Another stress reliever: the gym. Yes the developing world has gyms. And yes, ours has an elliptical machine. And about 20 adolescent African males attempting to bulk up without having been taught appropriate weight-training principles. It's a sight. And a smell. Phew.

Currently it seems that things might be moving along smoothly regarding my potential transfer for a third year on the continent. Don't want to put the cart before the horse, but the Gambia has offered me a position opening up a site with an international youth NGO, the training for which would start in November, giving me plenty of time to finish up all my projects satisfactorily here, take my home leave in the US, and get to work. We'll see how it works out, but it seems an exciting possibility. I'll keep you updated.

I am falling over from exhaustion, so I am going to sign off this brief update for now and go run to the gym with my Brazilian friend Denise.

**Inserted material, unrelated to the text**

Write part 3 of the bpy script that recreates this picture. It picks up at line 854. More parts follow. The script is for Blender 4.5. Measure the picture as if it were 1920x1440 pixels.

What do we think of the current presidential candidates? Any updates, opinions, concrete facts to offer this un-informed island dweller? It's a stretch to ask for any of you to actually write comments on this blog (yes that's sarcastic, and yes it's pointed at all of you who read but don't seem to have any opinions...which doesn't mean you, Mom), but if you should feel so inclined, pass some tidbits my way. Please?

Seriously, people, as much as I like writing and posting pictures for my own benefit to look back on, it would be nice to know that the world takes a tiny interest. What diverse population of individuals reads this?? I'm curious.

Take care, be back soon with pictures of my recent vacation.